Selain itu, dalam salah satu poin di dalamnya terdapat aturan yang mewajibkan perguruan tinggi melakukan evaluasi pencegahan kekerasan seksual di kampus. Evalusasi ini minimal dilakukan enam bulan sekali dan dalam keadaan genting. Adanya evaluasi penting untuk mengetahui hal-hal yang perlu dibenahi dalam proses penanganan dan pencegahan kekerasan seksual.
Adanya aturan ini akan mendesak kampus untuk merancang kebijakan dan SOP penanganan dan pencegahan kekerasan seksual. Dalam komponennya, perguruan tinggi harus membentuk Satuan Tugas (Satgas) yang bertanggungjawab pada pelaporan, pemulihan, pelindungan dan monitoring rekomendasi sanksi .

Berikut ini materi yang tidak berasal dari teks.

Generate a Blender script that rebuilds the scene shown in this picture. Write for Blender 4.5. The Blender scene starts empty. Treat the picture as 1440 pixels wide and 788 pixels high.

Dalam pasal 19, jika perguruan tinggi tidak melaksanakan, maka akan terekena sanksi administratif berupa penghentian bantuan keuangan dan bantuan sarana prasarana dan penurunan tingkat akreditasi Perguruan Tinggi.

Pada September 2020 lalu, dengan ditandatangani Rektor Sutrisna Wibawa, UNY mengesahkan Peraturan Rektor Nomor 17 Tahun 2020 Tentang Penanggulangan Kekerasan Seksual di Kampus. Tidak banyak yang tahu, apalagi membahas aturan tersebut, karena memang tidak ada sosialisasi yang dilakukan oleh pihak kampus.
Hal itu semakin menguatkan anggapan bahwa pembuatan Peraturan Rekor tersebut hanya sebagai formalitas saja. Terlebih, aturan di dalamnya sama sekali belum eksplisit. Salah satunya contohnya adalah belum menjelaskan mengenai layanan pelaporan, sehingga jika terdapat kasus korban akan kebingungan ke mana harus melapor.
Dalam pasal 8, tata cara penanganan kasus masih merujuk pada kode etik dosen, mahasiswa dan tenaga pendidikan. Padahal, di dalam kode etik tersebut tidak menyebutkan secara gamblang aturan mengenai kekerasan seksual dan hanya merujuk pada larangan tindak pidana dan norma kesusilaan. Ketidakjelasan tersebut memicu anggapan bahwa UNY bermain aman.
UNY belum menjadi tempat yang aman bagi penyintas kekerasan seksual. Perlu sikap yang sungguh-sungguh dari pihak birokrasi untuk segera merombak aturan yang didalamnya mencakup layanan pelaporan, sistem penangan, dan upaya pencegahan sesuai dengan apa yang diperintahkan dalam Permendikbudristek Nomor 30 Tahun 2021.